А троица самих «основоположников», глядевшая с советских плакатов и транспарантов, поразительно напоминала трех богатырей. В Марксе – самом старшем, бородатом и коренастом – проглядывали черты Ильи. Еще больше смахивал на васнецовского Илью – в советских кино и прочих изображениях – другой Илья, Ульянов, отец Ленина.
Перефразируя известное изречение Маркса, история начинается эпосом, а заканчивается фарсом.
Впрочем, есть еще более точное изречение, даже не требующее перефразирования. Ибо проходит образ мира сего.
Проходит образ, отшелушиваются наслоения. Трескается и осыпается лакировка.
Сквозь кольчугу богатыря проступает ветхая монашеская риза. Сквозь могучую богатырскую плоть – нетленные мощи, с десницей, сложенной для крестного знамения. Сквозь сказочного богатыря Илью Муромского – святой преподобный Илия Печерский.
Память его отмечается 1 января по новому стилю.
Случайное календарное совпадение. А может, и не совсем случайное: чтобы в самую сказочную ночь года в церквях звучал акафист былинному богатырю, преподобному Илии Муромцу.
«Воеводе сил земли Русския, воину Царя Христа и заступнику Руси Святой, славному во бранех и неодолимому в ратех, дивному богатырю Илии Муромцу песнь хвалебную воспоем…»
Тамара
В той башне, высокой и тесной,
Царица Тамара жила:
Прекрасна, как ангел небесный,
Как демон, коварна и зла.
Святая благоверная царица Тамара никогда не жила на берегу Терека.
Не завлекала путников в башню своим пением.
Не услаждала ласками.
Не убивала наутро.
Лермонтов услышал грузинскую легенду о некой царице Дарье. Услышал – и написал свое знаменитое стихотворение. Но имя царицы поменял на Тамару.

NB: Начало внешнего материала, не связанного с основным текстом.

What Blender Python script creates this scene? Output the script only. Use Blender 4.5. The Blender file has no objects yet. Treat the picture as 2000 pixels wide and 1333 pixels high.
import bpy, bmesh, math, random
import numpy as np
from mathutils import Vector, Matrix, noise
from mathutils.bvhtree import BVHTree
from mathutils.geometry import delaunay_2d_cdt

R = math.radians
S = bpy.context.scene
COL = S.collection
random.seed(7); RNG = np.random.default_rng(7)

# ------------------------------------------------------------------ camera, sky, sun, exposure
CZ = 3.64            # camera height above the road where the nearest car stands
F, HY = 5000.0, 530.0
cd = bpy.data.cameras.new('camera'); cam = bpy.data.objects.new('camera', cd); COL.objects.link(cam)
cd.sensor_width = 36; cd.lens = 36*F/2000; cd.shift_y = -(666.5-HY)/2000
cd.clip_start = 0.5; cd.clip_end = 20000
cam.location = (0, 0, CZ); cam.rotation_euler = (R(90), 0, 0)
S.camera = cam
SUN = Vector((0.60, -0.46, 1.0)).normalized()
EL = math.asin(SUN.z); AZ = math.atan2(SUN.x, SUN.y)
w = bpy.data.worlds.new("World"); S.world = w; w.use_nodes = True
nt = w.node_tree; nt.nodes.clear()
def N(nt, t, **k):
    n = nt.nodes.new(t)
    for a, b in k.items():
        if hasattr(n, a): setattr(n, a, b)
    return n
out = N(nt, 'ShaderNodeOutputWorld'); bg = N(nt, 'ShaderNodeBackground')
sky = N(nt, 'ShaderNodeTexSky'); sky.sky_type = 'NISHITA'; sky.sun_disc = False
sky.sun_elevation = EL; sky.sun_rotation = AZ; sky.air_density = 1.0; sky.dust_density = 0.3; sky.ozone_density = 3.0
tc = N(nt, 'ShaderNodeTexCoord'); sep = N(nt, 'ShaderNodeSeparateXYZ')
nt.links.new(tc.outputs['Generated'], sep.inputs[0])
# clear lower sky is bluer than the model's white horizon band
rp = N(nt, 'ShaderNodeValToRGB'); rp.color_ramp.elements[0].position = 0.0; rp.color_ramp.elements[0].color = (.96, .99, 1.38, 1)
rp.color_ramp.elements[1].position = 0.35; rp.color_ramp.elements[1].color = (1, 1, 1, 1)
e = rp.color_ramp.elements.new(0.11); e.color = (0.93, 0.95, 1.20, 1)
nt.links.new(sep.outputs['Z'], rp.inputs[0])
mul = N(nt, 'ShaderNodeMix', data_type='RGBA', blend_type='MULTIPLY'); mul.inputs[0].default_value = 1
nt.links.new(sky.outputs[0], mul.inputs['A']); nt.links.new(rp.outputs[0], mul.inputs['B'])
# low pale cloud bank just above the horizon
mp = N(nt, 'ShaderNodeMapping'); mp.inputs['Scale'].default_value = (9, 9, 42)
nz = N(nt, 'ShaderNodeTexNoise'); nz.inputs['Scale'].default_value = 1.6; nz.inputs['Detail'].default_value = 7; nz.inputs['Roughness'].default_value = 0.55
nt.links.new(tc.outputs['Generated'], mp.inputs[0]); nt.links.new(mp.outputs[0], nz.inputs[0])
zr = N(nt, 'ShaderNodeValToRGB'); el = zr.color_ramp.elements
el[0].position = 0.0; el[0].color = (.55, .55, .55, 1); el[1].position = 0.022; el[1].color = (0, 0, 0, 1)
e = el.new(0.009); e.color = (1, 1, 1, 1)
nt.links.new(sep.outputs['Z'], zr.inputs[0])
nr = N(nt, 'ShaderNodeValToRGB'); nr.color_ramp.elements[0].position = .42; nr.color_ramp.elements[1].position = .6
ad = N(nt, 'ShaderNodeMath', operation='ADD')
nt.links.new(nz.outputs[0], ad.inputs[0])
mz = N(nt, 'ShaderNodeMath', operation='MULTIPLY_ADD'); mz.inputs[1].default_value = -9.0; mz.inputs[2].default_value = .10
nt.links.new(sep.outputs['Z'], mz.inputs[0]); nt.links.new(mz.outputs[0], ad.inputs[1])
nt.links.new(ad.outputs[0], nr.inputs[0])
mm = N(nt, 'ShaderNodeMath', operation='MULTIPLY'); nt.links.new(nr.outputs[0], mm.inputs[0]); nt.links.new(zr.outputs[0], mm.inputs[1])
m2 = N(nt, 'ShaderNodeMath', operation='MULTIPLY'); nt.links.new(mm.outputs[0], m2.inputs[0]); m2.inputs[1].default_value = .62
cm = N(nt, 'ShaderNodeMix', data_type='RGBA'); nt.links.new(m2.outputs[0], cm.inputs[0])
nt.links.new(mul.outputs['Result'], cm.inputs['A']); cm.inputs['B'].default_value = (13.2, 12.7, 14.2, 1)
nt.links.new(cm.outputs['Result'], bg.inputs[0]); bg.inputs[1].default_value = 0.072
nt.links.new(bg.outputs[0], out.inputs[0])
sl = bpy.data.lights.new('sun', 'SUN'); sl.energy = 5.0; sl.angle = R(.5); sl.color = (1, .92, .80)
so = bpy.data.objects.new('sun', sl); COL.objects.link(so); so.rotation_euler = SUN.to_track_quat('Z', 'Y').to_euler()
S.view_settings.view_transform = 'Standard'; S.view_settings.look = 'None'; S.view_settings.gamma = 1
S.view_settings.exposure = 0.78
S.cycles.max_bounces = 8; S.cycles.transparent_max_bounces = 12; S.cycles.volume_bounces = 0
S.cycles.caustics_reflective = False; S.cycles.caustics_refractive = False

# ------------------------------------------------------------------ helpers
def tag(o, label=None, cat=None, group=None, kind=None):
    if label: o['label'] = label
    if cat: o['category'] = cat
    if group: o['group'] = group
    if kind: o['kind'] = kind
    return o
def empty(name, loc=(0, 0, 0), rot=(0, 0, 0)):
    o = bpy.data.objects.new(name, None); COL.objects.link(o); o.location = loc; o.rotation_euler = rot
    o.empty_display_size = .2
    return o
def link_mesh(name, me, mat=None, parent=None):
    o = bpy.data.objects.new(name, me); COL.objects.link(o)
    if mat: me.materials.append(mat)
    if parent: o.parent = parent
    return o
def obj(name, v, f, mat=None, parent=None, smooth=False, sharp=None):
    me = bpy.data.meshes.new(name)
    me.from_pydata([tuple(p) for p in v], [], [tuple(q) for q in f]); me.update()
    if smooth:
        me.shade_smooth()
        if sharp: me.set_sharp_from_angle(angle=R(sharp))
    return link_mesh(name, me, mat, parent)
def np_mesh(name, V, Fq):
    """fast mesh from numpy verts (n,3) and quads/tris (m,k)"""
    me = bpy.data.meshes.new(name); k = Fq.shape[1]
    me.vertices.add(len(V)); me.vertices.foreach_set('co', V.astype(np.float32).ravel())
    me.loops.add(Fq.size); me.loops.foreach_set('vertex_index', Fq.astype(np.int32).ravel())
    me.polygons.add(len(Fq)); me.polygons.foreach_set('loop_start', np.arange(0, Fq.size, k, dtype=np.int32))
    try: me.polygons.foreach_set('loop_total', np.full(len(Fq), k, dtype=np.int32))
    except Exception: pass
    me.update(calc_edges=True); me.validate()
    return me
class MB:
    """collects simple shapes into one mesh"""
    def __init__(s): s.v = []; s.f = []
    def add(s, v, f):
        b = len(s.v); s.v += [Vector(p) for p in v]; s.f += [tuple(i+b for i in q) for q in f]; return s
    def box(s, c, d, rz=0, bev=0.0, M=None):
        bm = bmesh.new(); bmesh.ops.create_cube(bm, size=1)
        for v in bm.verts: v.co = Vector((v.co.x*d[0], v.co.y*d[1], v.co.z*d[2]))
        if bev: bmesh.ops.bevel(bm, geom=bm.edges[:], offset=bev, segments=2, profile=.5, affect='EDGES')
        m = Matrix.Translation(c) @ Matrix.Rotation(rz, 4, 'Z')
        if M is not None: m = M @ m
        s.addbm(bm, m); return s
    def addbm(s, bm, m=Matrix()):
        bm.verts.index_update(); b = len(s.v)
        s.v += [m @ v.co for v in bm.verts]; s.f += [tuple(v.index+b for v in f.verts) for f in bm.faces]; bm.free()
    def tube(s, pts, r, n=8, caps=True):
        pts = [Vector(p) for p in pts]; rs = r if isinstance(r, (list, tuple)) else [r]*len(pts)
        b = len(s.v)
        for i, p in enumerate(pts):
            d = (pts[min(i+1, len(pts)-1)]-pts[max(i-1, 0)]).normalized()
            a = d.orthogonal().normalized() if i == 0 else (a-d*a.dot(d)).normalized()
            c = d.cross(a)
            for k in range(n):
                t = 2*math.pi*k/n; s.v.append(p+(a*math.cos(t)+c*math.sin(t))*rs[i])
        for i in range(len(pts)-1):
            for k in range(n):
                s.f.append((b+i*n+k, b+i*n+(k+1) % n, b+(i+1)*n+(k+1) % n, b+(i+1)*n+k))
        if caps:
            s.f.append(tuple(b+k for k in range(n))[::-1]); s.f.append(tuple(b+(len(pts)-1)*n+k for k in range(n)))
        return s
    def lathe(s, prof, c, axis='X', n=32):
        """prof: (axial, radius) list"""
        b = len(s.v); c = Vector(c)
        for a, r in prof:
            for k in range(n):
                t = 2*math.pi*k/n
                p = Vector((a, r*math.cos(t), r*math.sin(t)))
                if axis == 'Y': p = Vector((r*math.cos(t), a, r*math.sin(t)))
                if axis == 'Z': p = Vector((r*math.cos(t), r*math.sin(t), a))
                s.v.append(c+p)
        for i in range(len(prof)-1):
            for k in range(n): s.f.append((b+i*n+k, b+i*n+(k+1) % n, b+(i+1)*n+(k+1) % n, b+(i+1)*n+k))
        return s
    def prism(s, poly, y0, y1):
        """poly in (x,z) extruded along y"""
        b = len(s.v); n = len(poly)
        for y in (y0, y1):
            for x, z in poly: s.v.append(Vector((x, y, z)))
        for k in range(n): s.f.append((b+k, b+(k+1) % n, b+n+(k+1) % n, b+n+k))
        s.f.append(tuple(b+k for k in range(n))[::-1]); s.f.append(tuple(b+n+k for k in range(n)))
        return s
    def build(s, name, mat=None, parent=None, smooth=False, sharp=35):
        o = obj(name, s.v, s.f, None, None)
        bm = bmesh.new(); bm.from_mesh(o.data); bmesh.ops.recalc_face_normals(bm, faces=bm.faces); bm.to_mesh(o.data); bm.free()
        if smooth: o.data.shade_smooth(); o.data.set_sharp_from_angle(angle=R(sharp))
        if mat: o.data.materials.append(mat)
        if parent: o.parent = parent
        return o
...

Так поэтичнее. «Тамары – чары – жáры…».
Так, наконец, экзотичнее: имя Тамара тогда в России было внове.
Это имя вообще нравилось Лермонтову: им он назвал и возлюбленную своего Демона. Благодаря Лермонтову, кстати, имя это и стало в следующем веке таким ходовым, что – «мы с Тамарой / ходим парой…» А с кем было еще парой ходить, когда куда ни глянь – Тамары, Томы, Томочки.
И слышался голос Тамары:
Он весь был желанье и страсть…
Так с легкой (или нелегкой) руки Лермонтова возник русский литературный миф о царице Тамаре. Таком полудемоническом существе, кавказской Лорелее.
В «Двенадцати стульях» она является отцу Федору на скале. «А следующей ночью он увидел царицу Тамару. Царица прилетела к нему из своего замка и кокетливо сказала: „Соседями будем“».
В этом была своя логика: чтобы на страницах потрясающе талантливого – и потрясающе безбожного – романа царица, утверждавшая и поддерживавшая православие, в виде нечистой силы «соседствовала» со свихнувшимся священником…
…Развалины этой башни, «высокой и тесной», я видел в 1983 году, еще школьником. Экскурсовод громко и с акцентом читал Лермонтова. «Двенадцать стульев» к тому времени я уже тоже прочел. А вот о царице Тамаре почти ничего не знал.
Только в одном поэт не погрешил против истины.
«Прекрасна, как ангел небесный…»
Она и правда была красива. Очень красива.
Лев, служа Тамар-царице, держит меч ее и щит.
Мне ж, певцу, каким деяньем послужить ей надлежит?
Косы царственной – агаты, ярче лалов жар ланит.
Упивается нектаром тот, кто солнце лицезрит.
Так писал Шота Руставели в своем «Витязе».
«Правильного сложения, темный цвет глаз и розовая окраска белых щек, застенчивый взгляд, манера царственно вольно метать взоры вокруг себя, приятный язык, веселая и чуждая всякой развязности, услаждающая слух речь, чуждый всякой порочности разговор».